Rusty Mammoth Sale supports museum in a big way
JOEL MARTIN | Hagadone News Network | UPDATED 2 weeks, 6 days AGO
Joel Martin has been with the Columbia Basin Herald for more than 25 years in a variety of roles and is the most-tenured employee in the building. Martin is a married father of eight and enjoys spending time with his children and his wife, Christina. He is passionate about the paper’s mission of informing the people of the Columbia Basin because he knows it is important to record the history of the communities the publication serves. | May 6, 2026 3:20 AM
MOSES LAKE — This year’s Rusty Mammoth Sale at the Moses Lake Museum & Art Center was, well, mammoth.
“We about doubled what we usually bring in for this type of thing,” said Museum Superintendent Dollie Boyd. “We got really close to $6,000, and we’re accustomed to making closer to $3,000. Our friends and supporters really came out to show us some love.”
Part of the reason, Boyd said, was that the sale came at the beginning of yard sale season.

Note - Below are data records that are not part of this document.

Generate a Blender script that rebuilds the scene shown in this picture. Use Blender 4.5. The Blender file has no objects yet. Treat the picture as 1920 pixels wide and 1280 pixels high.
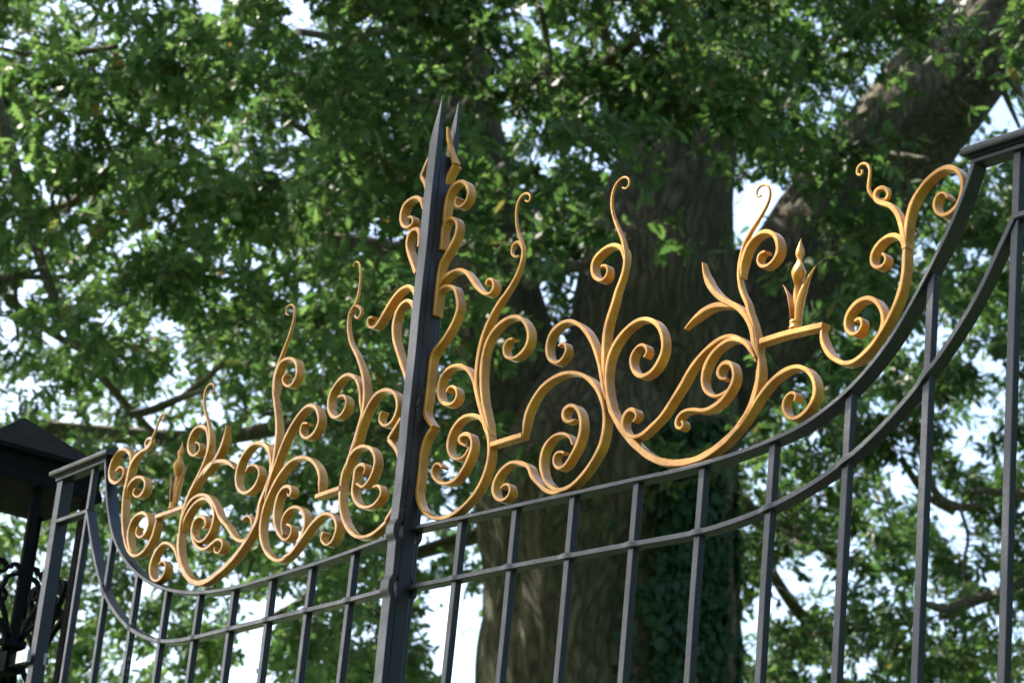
import bpy, math, random
import numpy as np
from mathutils import Vector, Matrix

random.seed(7)
RNG = np.random.default_rng(11)
SC = bpy.context.scene
COL = SC.collection
G = 2.974            # height of the drawings' zero line above the ground
W = 1.296            # half width of the gateway, centre to hinge line
ANG_L, ANG_R = -0.04703, 0.03396   # each leaf stands slightly ajar

# ------------------------------------------------------------------ camera
F_PX = 4700.19
YAW, PITCH, ROLL = 0.942476, 0.331958, 0.0991456
CAM = Vector((3.42665, -2.35687, G - 1.42424))
cy_, sy_, cp_, sp_ = math.cos(YAW), math.sin(YAW), math.cos(PITCH), math.sin(PITCH)
FW = Vector((-sy_*cp_, cy_*cp_, sp_))
R0 = Vector((cy_, sy_, 0)); U0 = R0.cross(FW)
RT = R0*math.cos(ROLL) + U0*math.sin(ROLL)
UP = -R0*math.sin(ROLL) + U0*math.cos(ROLL)
cam_d = bpy.data.cameras.new('camera'); cam = bpy.data.objects.new('camera', cam_d); COL.objects.link(cam)
m = Matrix.Identity(4)
for i in range(3):
    m[i][0], m[i][1], m[i][2], m[i][3] = RT[i], UP[i], -FW[i], CAM[i]
cam.matrix_world = m
cam_d.sensor_width = 36.0; cam_d.lens = F_PX/1920*36
cam_d.clip_start = .05; cam_d.clip_end = 3000
cam_d.dof.use_dof = True; cam_d.dof.focus_distance = 3.9
cam_d.dof.aperture_fstop = cam_d.lens/1000/.0070
SC.camera = cam

def at(px, py, dist):
    """a point of the garden seen towards (px, py) at a horizontal-ish distance"""
    d = FW*F_PX + RT*(px-960) - UP*(py-640)
    d = d/d.length
    return CAM + d*dist

# ------------------------------------------------------------------ helpers
def tag(o, label=None, cat=None, group=None, kind=None):
    if label: o['label'] = label
    if cat: o['category'] = cat
    if group: o['group'] = group
    if kind: o['kind'] = kind
    return o
def empty(name, loc=(0,0,0), rz=0, **k):
    o = bpy.data.objects.new(name, None); COL.objects.link(o)
    o.location = loc; o.rotation_euler = (0,0,rz); o.empty_display_size = .2
    return tag(o, **k)
class MB:
    """collects shapes, links them as one mesh object"""
    def __init__(s): s.v=[]; s.f=[]; s.sm=[]
    def add(s, vs, fs, smooth=False):
        b=len(s.v); s.v += [tuple(v) for v in vs]; s.f += [tuple(i+b for i in f) for f in fs]; s.sm += [smooth]*len(fs)
    def box(s, a, b, ch=0.0):
        (x0,y0,z0),(x1,y1,z1) = a,b
        s.rings([[(x0,y0,z),(x1,y0,z),(x1,y1,z),(x0,y1,z)] for z in (z0,z1)])
    def rings(s, rs, smooth=False, caps=True, close=True):
        n=len(rs[0]); vs=[v for r in rs for v in r]; fs=[]
        for i in range(len(rs)-1):
            for j in range(n if close else n-1):
                k=(j+1)%n
                fs.append((i*n+j, i*n+k, (i+1)*n+k, (i+1)*n+j))
        s.add(vs, fs, smooth)
        if caps:
            s.add(rs[0], [tuple(range(n))[::-1]]); s.add(rs[-1], [tuple(range(n))])
    def build(s, name, mat, parent=None, autosmooth=None):
        me=bpy.data.meshes.new(name); me.from_pydata(s.v,[],s.f)
        me.polygons.foreach_set('use_smooth', s.sm); me.update()
        import bmesh
        bm=bmesh.new(); bm.from_mesh(me); bmesh.ops.remove_doubles(bm,verts=bm.verts,dist=1e-6)
        bmesh.ops.recalc_face_normals(bm,faces=bm.faces)
        if autosmooth:
            for e in bm.edges:
                if len(e.link_faces)==2 and e.calc_face_angle(0)>autosmooth: e.smooth=False
            for f in bm.faces: f.smooth=True
        bm.to_mesh(me); bm.free()
        me.materials.append(mat)
        o=bpy.data.objects.new(name,me); COL.objects.link(o)
        if parent: o.parent=parent
        return o
def np_mesh(name, V, F, mat, parent=None, smooth=False):
    """fast mesh from numpy arrays, F is (n,3) or (n,4)"""
    me=bpy.data.meshes.new(name); n,k=F.shape
    me.vertices.add(len(V)); me.vertices.foreach_set('co', V.astype(np.float32).ravel())
    me.loops.add(n*k); me.loops.foreach_set('vertex_index', F.astype(np.int32).ravel())
    me.polygons.add(n); me.polygons.foreach_set('loop_start', np.arange(0,n*k,k,dtype=np.int32))
    me.update(calc_edges=True)
    if smooth: me.polygons.foreach_set('use_smooth', np.ones(n,dtype=bool))
    me.materials.append(mat)
    o=bpy.data.objects.new(name,me); COL.objects.link(o)
    if parent: o.parent=parent
    return o
def catmull(P, step):
    P=[np.array(p,float) for p in P]
    if len(P)==2:
        n=max(2,int(np.linalg.norm(P[1]-P[0])/step)+1)
        return np.array([P[0]+(P[1]-P[0])*i/(n-1) for i in range(n)])
    Q=[2*P[0]-P[1]]+P+[2*P[-1]-P[-2]]; out=[]
    for i in range(1,len(Q)-2):
        p0,p1,p2,p3=Q[i-1:i+3]
        t0=0; t1=t0+max(np.linalg.norm(p1-p0),1e-9)**.5; t2=t1+max(np.linalg.norm(p2-p1),1e-9)**.5; t3=t2+max(np.linalg.norm(p3-p2),1e-9)**.5
        n=max(4,int(np.linalg.norm(p2-p1)/step*2))
        for k in range(n):
            t=t1+(t2-t1)*k/n
            A1=(t1-t)/(t1-t0)*p0+(t-t0)/(t1-t0)*p1; A2=(t2-t)/(t2-t1)*p1+(t-t1)/(t2-t1)*p2; A3=(t3-t)/(t3-t2)*p2+(t-t2)/(t3-t2)*p3
            B1=(t2-t)/(t2-t0)*A1+(t-t0)/(t2-t0)*A2; B2=(t3-t)/(t3-t1)*A2+(t-t1)/(t3-t1)*A3
            out.append((t2-t)/(t2-t1)*B1+(t-t1)/(t2-t1)*B2)
    out.append(P[-1]); out=np.array(out)
    s=np.concatenate([[0],np.cumsum(np.linalg.norm(np.diff(out,axis=0),axis=1))])
    n=max(3,int(s[-1]/step)+1); u=np.linspace(0,s[-1],n)
    return np.stack([np.interp(u,s,out[:,k]) for k in range(out.shape[1])],1)
def soften(P, it):
    P=P.copy()
    for _ in range(it): P[1:-1]=P[1:-1]*.5+(P[:-2]+P[2:])*.25
    return P

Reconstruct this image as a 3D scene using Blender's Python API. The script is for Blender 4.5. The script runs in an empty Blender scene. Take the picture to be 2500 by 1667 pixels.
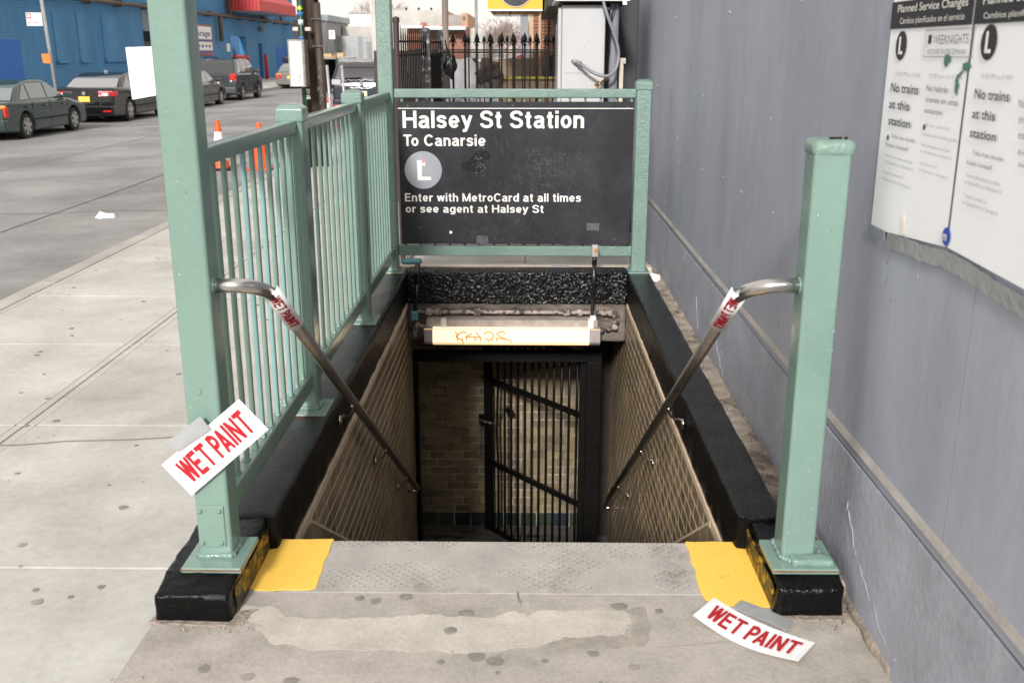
import bpy, bmesh, math, random
from mathutils import Vector, Matrix, noise
R = math.radians
random.seed(7)
SC = bpy.context.scene
COL = SC.collection
# ------------------------------------------------------------------ camera, world, sun, exposure
cd = bpy.data.cameras.new('camera'); cam = bpy.data.objects.new('camera', cd); COL.objects.link(cam)
cam.location = (0, 0, 1.6); cam.rotation_euler = (R(90 - 16.26), 0, R(.78))
cd.lens = 35.0; cd.sensor_width = 36; cd.clip_start = .05; cd.clip_end = 2000
cd.dof.use_dof = True; cd.dof.focus_distance = 5.0; cd.dof.aperture_fstop = 5.0
SC.camera = cam
SC.view_settings.view_transform = 'Standard'; SC.view_settings.look = 'None'
SC.view_settings.gamma = 1; SC.view_settings.use_curve_mapping = False
SC.view_settings.exposure = 0.5
w = bpy.data.worlds.new("World"); SC.world = w; w.use_nodes = True
nt = w.node_tree; nt.nodes.clear()
wo = nt.nodes.new('ShaderNodeOutputWorld'); bg = nt.nodes.new('ShaderNodeBackground')
sky = nt.nodes.new('ShaderNodeTexSky'); sky.sky_type = 'NISHITA'; sky.sun_disc = False
SUN_EL, SUN_AZ = R(27), R(8)      # light travels forward (+Y), slightly to +X
sky.sun_elevation = SUN_EL; sky.sun_rotation = R(180) + SUN_AZ
hs = nt.nodes.new('ShaderNodeHueSaturation'); hs.inputs['Saturation'].default_value = .1
mx = nt.nodes.new('ShaderNodeMix'); mx.data_type = 'RGBA'; mx.inputs[0].default_value = .9
mx.inputs[7].default_value = (7.7, 7.25, 6.75, 1)     # flat overcast cloud
nt.links.new(sky.outputs[0], hs.inputs['Color']); nt.links.new(hs.outputs[0], mx.inputs[6])
nt.links.new(mx.outputs[2], bg.inputs[0]); bg.inputs[1].default_value = .1
nt.links.new(bg.outputs[0], wo.inputs[0])
sd = bpy.data.lights.new('sun', 'SUN'); sd.energy = 3.0; sd.angle = R(7); sd.color = (1, .97, .93)
so = bpy.data.objects.new('sun', sd); COL.objects.link(so)
d = Vector((math.sin(SUN_AZ) * math.cos(SUN_EL), math.cos(SUN_AZ) * math.cos(SUN_EL), -math.sin(SUN_EL)))
so.rotation_euler = d.to_track_quat('-Z', 'Y').to_euler(); so.location = (0, -5, 8)

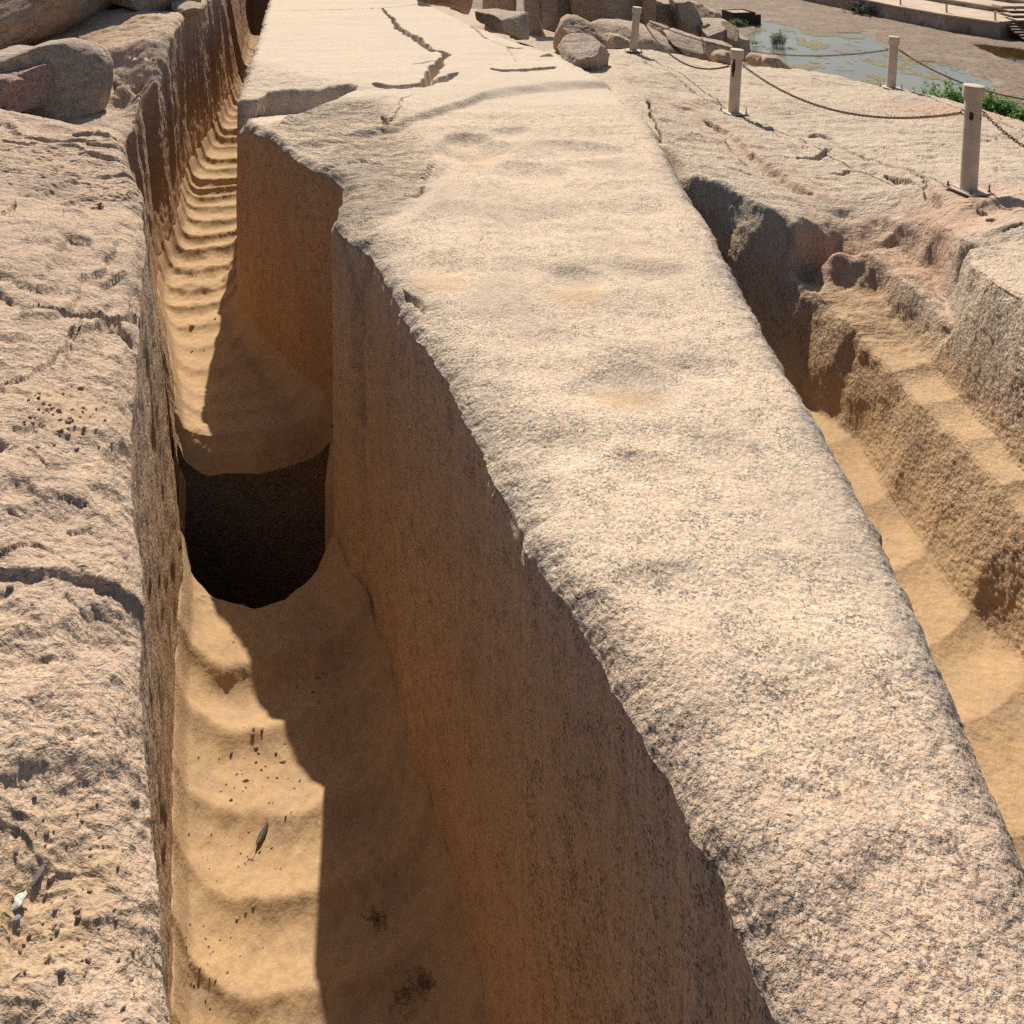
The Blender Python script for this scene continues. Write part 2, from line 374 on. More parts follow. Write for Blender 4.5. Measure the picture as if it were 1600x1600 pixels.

“The bargain hunters are hungry after a winter of being trapped inside,” she said. “And I think people are seeing what’s going on with city budgeting and want to help any way they can. And if they get to take home some treasures, then all the better.”
The Rusty Mammoth, named for the huge metal sculpture of an ancient pachyderm that dominates the museum space, is the museum’s biggest fundraiser. The museum hosts a lot of events for the public at no charge, and except for staff salaries and a small operating budget from the city, most of the expenses are paid for through sales.
More than 240 people came to the sale Saturday, according to museum data, and another 42 came to the presale Friday that’s reserved for museum members.
The sale doesn’t have to be over. The museum maintains a small space called Rusty’s Shop underneath the jewelry case in the museum store, Boyd said, where staff put out some of the choicer treasures that didn’t sell at the big sale. The rest of the leftovers will be donated to the Moses Lake Senior Center, she said.
The museum staff isn’t immune to the call of the mammoth, Boyd said, playing with a punch bowl she bought.
“I did donate a portion of my paycheck back to the museum (by buying the bowl),” she said. “We always do because we always find stuff that we want.”